§ Problem to solve
Set down the lines that begin at the top of the records and end with the line containing "PI = math.pi", and drop every picture.

§ Data provided
/---
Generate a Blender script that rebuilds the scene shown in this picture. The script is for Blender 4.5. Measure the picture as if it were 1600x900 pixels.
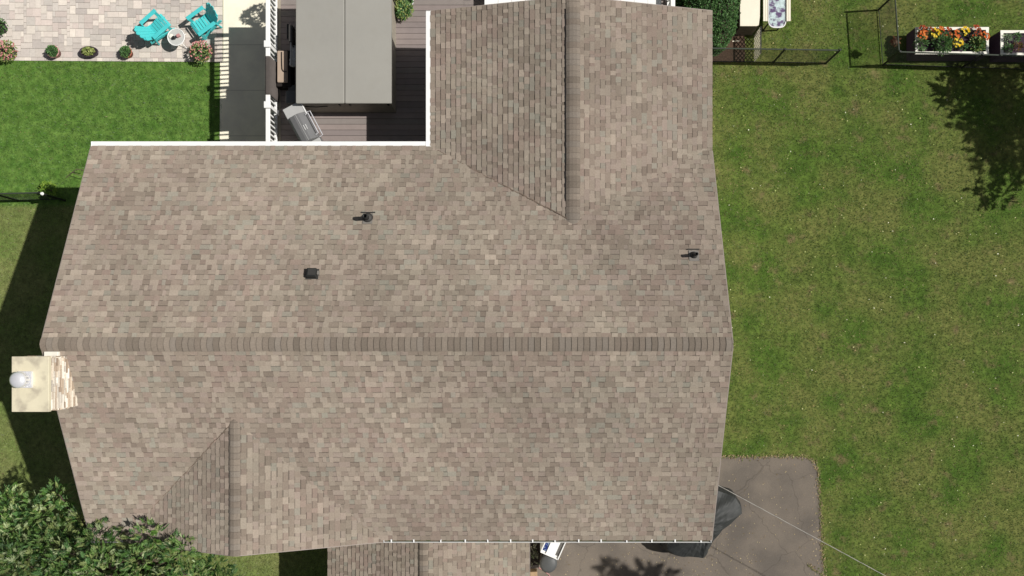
import bpy, math, random
import numpy as np
from mathutils import Vector, Matrix
random.seed(7); rng = np.random.default_rng(7)
scene = bpy.context.scene
for o in list(bpy.data.objects): bpy.data.objects.remove(o, do_unlink=True)
col = scene.collection
PI = math.pi

# ------------------------------------------------------------------ camera, sky, sun, exposure
CAMZ, FPX = 26.2, 1242.0
cd = bpy.data.cameras.new('camera'); cam = bpy.data.objects.new('camera', cd); col.objects.link(cam)
cam.location = (0, 0, CAMZ); cam.rotation_euler = (0, 0, 0)
cd.sensor_width = 36; cd.lens = 36 * FPX / 1600; cd.shift_x = -25 / 1600; cd.shift_y = 80 / 1600
cd.clip_start = .1; cd.clip_end = 1000
scene.camera = cam
SUN_EL, SUN_AZ = math.atan(1 / .87), math.radians(3.5)      # sun stands due east, a hair to the north
sdir = Vector((math.cos(SUN_EL) * math.cos(SUN_AZ), math.cos(SUN_EL) * math.sin(SUN_AZ), math.sin(SUN_EL)))
w = bpy.data.worlds.new('World'); scene.world = w; w.use_nodes = True
wn = w.node_tree; bg = wn.nodes['Background']; sky = wn.nodes.new('ShaderNodeTexSky')
sky.sky_type = 'NISHITA'; sky.sun_disc = False; sky.sun_elevation = SUN_EL
sky.sun_rotation = math.radians(90) - SUN_AZ
hs = wn.nodes.new('ShaderNodeHueSaturation'); hs.inputs['Saturation'].default_value = .45
wn.links.new(sky.outputs[0], hs.inputs['Color']); wn.links.new(hs.outputs[0], bg.inputs[0]); bg.inputs[1].default_value = .05
sd = bpy.data.lights.new('sun', 'SUN'); sun = bpy.data.objects.new('sun', sd); col.objects.link(sun)
sd.energy = 4.7; sd.angle = math.radians(.55); sd.color = (1, .965, .91)
sun.rotation_euler = sdir.to_track_quat('Z', 'Y').to_euler(); sun.location = (30, 0, 40)
scene.view_settings.view_transform = 'Standard'; scene.view_settings.look = 'None'
scene.view_settings.exposure = 0; scene.view_settings.gamma = 1
scene.render.engine = 'CYCLES'; scene.render.resolution_x = 1024; scene.render.resolution_y = 576

def P(px, py, z=0.):                      # a place seen in the aerial view, at a known height
    s = (CAMZ - z) / FPX
    return Vector(((px - 825) * s, (530 - py) * s, z))
def lin(r, g, b, k=1.):
    f = lambda c: ((c / 255 + .055) / 1.055) ** 2.4 if c > 10 else c / 255 / 12.92
    return (f(r) * k, f(g) * k, f(b) * k, 1)

# ------------------------------------------------------------------ materials
MT = {}
def mat(name, c, rough=.8, var=.12, scale=6., bump=0., bscale=60., metal=0., attr=False, spec=.3, c2=None, c2scale=1., c2lo=.45, c2hi=.6, trans=0., coat=0.):
    m = bpy.data.materials.new(name); m.use_nodes = True; t = m.node_tree; N = t.nodes; L = t.links
    b = N['Principled BSDF']; out = N['Material Output']
    if rough >= .85: b.inputs['Diffuse Roughness'].default_value = .55 if name == 'shingle' else 1.
    b.inputs['Roughness'].default_value = rough; b.inputs['Metallic'].default_value = metal
    b.inputs['Specular IOR Level'].default_value = spec; b.inputs['Coat Weight'].default_value = coat
    tc = N.new('ShaderNodeTexCoord'); geo = N.new('ShaderNodeNewGeometry')
    if attr:
        a = N.new('ShaderNodeAttribute'); a.attribute_name = 'col'; src = a.outputs['Color']
    else:
        a = N.new('ShaderNodeRGB'); a.outputs[0].default_value = c if len(c) == 4 else (*c, 1); src = a.outputs[0]
    if c2 is not None:
        n2 = N.new('ShaderNodeTexNoise'); n2.inputs['Scale'].default_value = c2scale; n2.inputs['Detail'].default_value = 5
        L.new(geo.outputs['Position'], n2.inputs['Vector'])
        r = N.new('ShaderNodeMapRange'); r.inputs[1].default_value = c2lo; r.inputs[2].default_value = c2hi
        L.new(n2.outputs[0], r.inputs[0])
        mx = N.new('ShaderNodeMix'); mx.data_type = 'RGBA'; L.new(r.outputs[0], mx.inputs[0]); L.new(src, mx.inputs[6])
        mx.inputs[7].default_value = c2 if len(c2) == 4 else (*c2, 1); src = mx.outputs[2]
    if var:
        n = N.new('ShaderNodeTexNoise'); n.inputs['Scale'].default_value = scale; n.inputs['Detail'].default_value = 8; n.inputs['Roughness'].default_value = .65
        L.new(geo.outputs['Position'], n.inputs['Vector'])
        r = N.new('ShaderNodeMapRange'); r.inputs[1].default_value = .25; r.inputs[2].default_value = .75
        r.inputs[3].default_value = 1 - var; r.inputs[4].default_value = 1 + var; L.new(n.outputs[0], r.inputs[0])
        vm = N.new('ShaderNodeVectorMath'); vm.operation = 'SCALE'; L.new(src, vm.inputs[0]); L.new(r.outputs[0], vm.inputs['Scale']); src = vm.outputs[0]
    L.new(src, b.inputs['Base Color'])
    if bump:
        n = N.new('ShaderNodeTexNoise'); n.inputs['Scale'].default_value = bscale; n.inputs['Detail'].default_value = 4
        L.new(geo.outputs['Position'], n.inputs['Vector'])
        bp = N.new('ShaderNodeBump'); bp.inputs['Strength'].default_value = bump; bp.inputs['Distance'].default_value = .01
        L.new(n.outputs[0], bp.inputs['Height']); L.new(bp.outputs[0], b.inputs['Normal'])
    if trans:
        tr = N.new('ShaderNodeBsdfTranslucent'); L.new(src, tr.inputs[0]); ms = N.new('ShaderNodeMixShader'); ms.inputs[0].default_value = trans
        L.new(b.outputs[0], ms.inputs[1]); L.new(tr.outputs[0], ms.inputs[2]); L.new(ms.outputs[0], out.inputs[0])
    MT[name] = m; return m

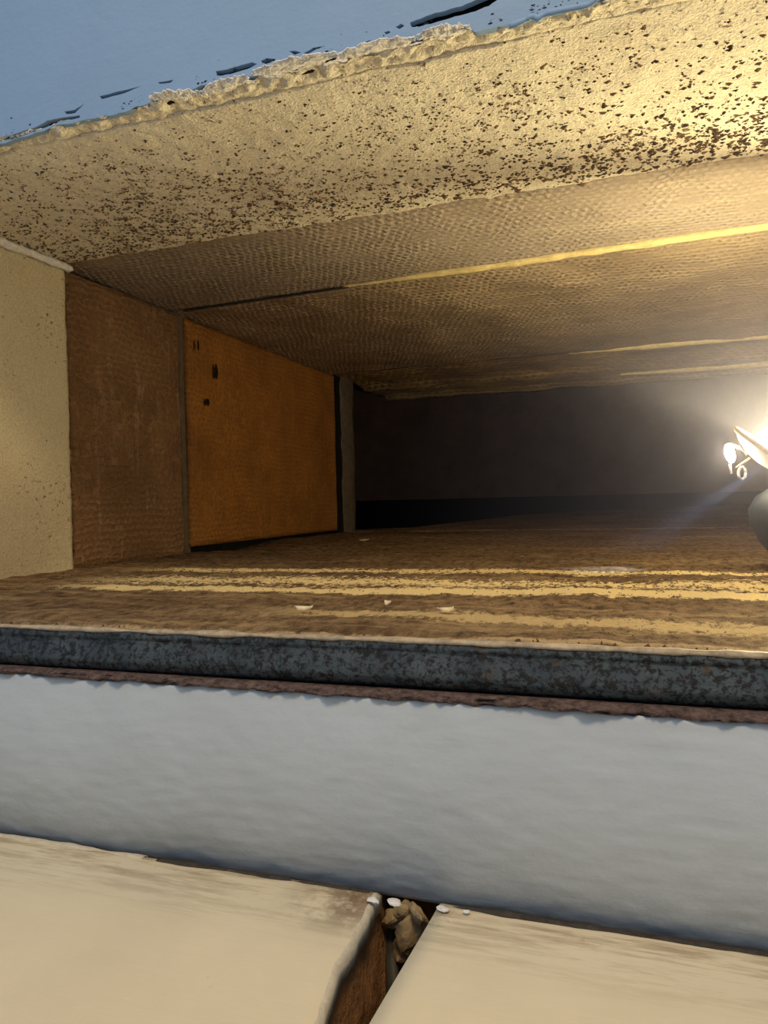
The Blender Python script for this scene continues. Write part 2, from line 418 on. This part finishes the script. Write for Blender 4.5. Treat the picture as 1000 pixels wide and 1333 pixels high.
# joint strips: raised bead, bright on the right
M_bead = m_plain('bare_yellow_bead', sr(222, 200, 140), 0.6, 0.3, var=0.25, scale=90, dist=0.002)
def bead(j, z, r, x0, mat, name='joint_bead', th=1.0):
    def f(u, v):
        x = x0 + (XR - x0) * u; t = (x - (XL - 0.035)) / (XR - XL + 0.07)
        y = j[0] + (j[1] - j[0]) * t; a = math.pi * v; rr = r * (1 + 0.25 * fbm(x, 0, 3, 30, 3)) * min(1, u * 6 + 0.25)
        return Vector((x, y - rr * 1.5 * math.cos(a) + 0.003, z - rr * math.sin(a) * th))
    return link(name, grid(name, f, 240, 8, (0, 0, 0.006)), mat, ceiling)
bead(j1, ZC + 0.003, 0.0055, -0.42, M_bead)
def groove(u, v):
    x = XL + 0.30 * u; t = (x - (XL - 0.035)) / (XR - XL + 0.07)
    return Vector((x, j1[0] + (j1[1] - j1[0]) * t + 0.003 + (v - 0.5) * 0.006 * (1 + 0.5 * fbm(x, 0, 1, 40, 3)) * (1 - u * 0.7), ZC + 0.0006 - 0.0012 * math.sin(math.pi * v)))
link('joint_groove', grid('joint_groove', groove, 60, 4, (0, 0, 0.002)), M_grime, ceiling)
bead(j2, ZC - 0.001, 0.007, -0.15, M_bead)
bead((j3[0] - 0.12, j3[1] - 0.12), ZC - 0.004, 0.006, -0.05, M_bead)

# --- left side wall: cream plaster section, two brown boards, end strip
wall_left = struct(empty('wall_left', (0, 0, 0)))
def lcream(u, v):
    y = 0.50 + 0.302 * u; z = ZF - 0.008 + (ZC - ZF + 0.012) * v
    x = XL + 0.0012 * fbm(y, z, 0, 10, 4) + 0.0004 * fbm(y, z, 5, 120, 2)
    if u > 0.999: y += 0.0012 * fbm(z, 0, 0, 50, 4)
    return Vector((x, y, z))
link('plaster_section', grid('plaster_section', lcream, 70, 90, (-0.02, 0, 0)), M_plaster_side, wall_left)
def corner(u, v):   # plaster bead in the upper corner
    y = 0.50 + 0.306 * u; a = v * math.pi
    r = 0.0045 * (1 + 0.5 * fbm(y, v, 2, 60, 4))
    return Vector((XL + 0.005 + r * math.cos(a) * 1.2, y, ZC - 0.006 - r * math.sin(a)))
link('corner_bead', grid('corner_bead', corner, 160, 8, (-0.003, 0, 0.006)), M_torn, wall_left)
XB = -0.725
def board(name, y0, y1, z0, z1, mat, seed, bow=0.004):
    def f(u, v):
        y = y0 + (y1 - y0) * u; z = z0 + (z1 - z0) * v
        e = min(u, 1 - u, v, 1 - v)
        x = XB + bow * math.sin(math.pi * u) * math.sin(math.pi * v) + 0.0022 * fbm(y, z, seed, 12, 4) - 0.004 * max(0, 1 - e / 0.02)
        return Vector((x, y, z))
    return link(name, grid(name, f, 90, 70, (-0.012, 0, 0)), mat, wall_left)
board('board', 0.822, 1.082, ZF - 0.003, ZC - 0.0, M_brown, 3)
board('board', 1.106, 1.755, ZF + 0.010, ZC - 0.002, M_orange, 8, 0.006)
box('side_channel', (XB - 0.03, 0.803, ZF - 0.01), (XB - 0.006, 0.824, ZC + 0.01), M_joint, wall_left)
box('joint_strip', (XB - 0.03, 1.093, ZF - 0.01), (XB - 0.010, 1.112, ZC + 0.01), M_joint, wall_left, 0.002)
box('side_channel', (XB - 0.03, 1.755, ZF - 0.02), (XB - 0.008, 1.81, ZC + 0.01), M_black, wall_left)
def endstrip(u, v):
    y = 1.80 + 0.10 * u; z = ZF - 0.02 + (ZC - ZF + 0.03) * v
    return Vector((-0.735 + 0.012 * math.sin(u * math.pi) + 0.004 * fbm(y, z, 2, 14, 4), y, z))
link('end_strip', grid('end_strip', endstrip, 12, 60, (-0.02, 0, 0)), M_joint, wall_left)
box('backing', (-0.80, 0.50, ZF - 0.03), (-0.756, 1.92, ZC + 0.03), M_black, wall_left)
# small dents / scars on the orange board
def scar(cy, cz, ly, lz, seed):
    vs = []; fs = []; n = 10
    for k in range(n):
        a = 2 * math.pi * k / n; r = 1 + 0.35 * n3(k, seed, 0, 1.3)
        vs.append(Vector((XB + 0.0075, cy + ly * r * math.cos(a), cz + lz * r * math.sin(a))))
    vs.append(Vector((XB + 0.0095, cy, cz)))
    for k in range(n): fs.append((k, (k + 1) % n, n))
    return link('scar', mesh('scar', vs, fs), M_black, wall_left)
scar(1.181, 0.238, 0.006, 0.014, 1); scar(1.150, 0.180, 0.006, 0.007, 2); scar(1.125, 0.275, 0.003, 0.010, 3)

# --- duct floor
duct_floor = struct(empty('duct_floor', (0, 0, 0)))
def zfloor(x, y): return ZF + 0.0025 * fbm(x, y, 1, 10, 4) + 0.0016 * fbm(x * 1.0, y, 6, 60, 4)
def dfloor(u, v):
    x = -0.775 + (XR + 0.80) * u
    vv = v ** 1.5
    y = 0.412 + (1.86 - 0.412) * vv
    z = zfloor(x, y)
    z += 0.004 * math.exp(-((y - 1.52) / 0.05) ** 2) * (0.7 + 0.3 * n3(x, 0, 0, 5))
    z -= 0.010 * math.exp(-((y - 1.28) / 0.10) ** 2) if x < -0.6 else 0
    z -= 0.008 * max(0, 1 - (y - 0.412) / 0.012) * (0.6 + 0.4 * n3(x, 1, 0, 25))
    return Vector((x, y, z))
link('floor_sheet', grid('floor_sheet', dfloor, 520, 150, (0, 0, -0.010)), M_floor, duct_floor)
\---
§ Exercise result
Generate a Blender script that rebuilds the scene shown in this picture. The script is for Blender 4.5. Measure the picture as if it were 1600x900 pixels.
import bpy, math, random
import numpy as np
from mathutils import Vector, Matrix
random.seed(7); rng = np.random.default_rng(7)
scene = bpy.context.scene
for o in list(bpy.data.objects): bpy.data.objects.remove(o, do_unlink=True)
col = scene.collection
PI = math.pi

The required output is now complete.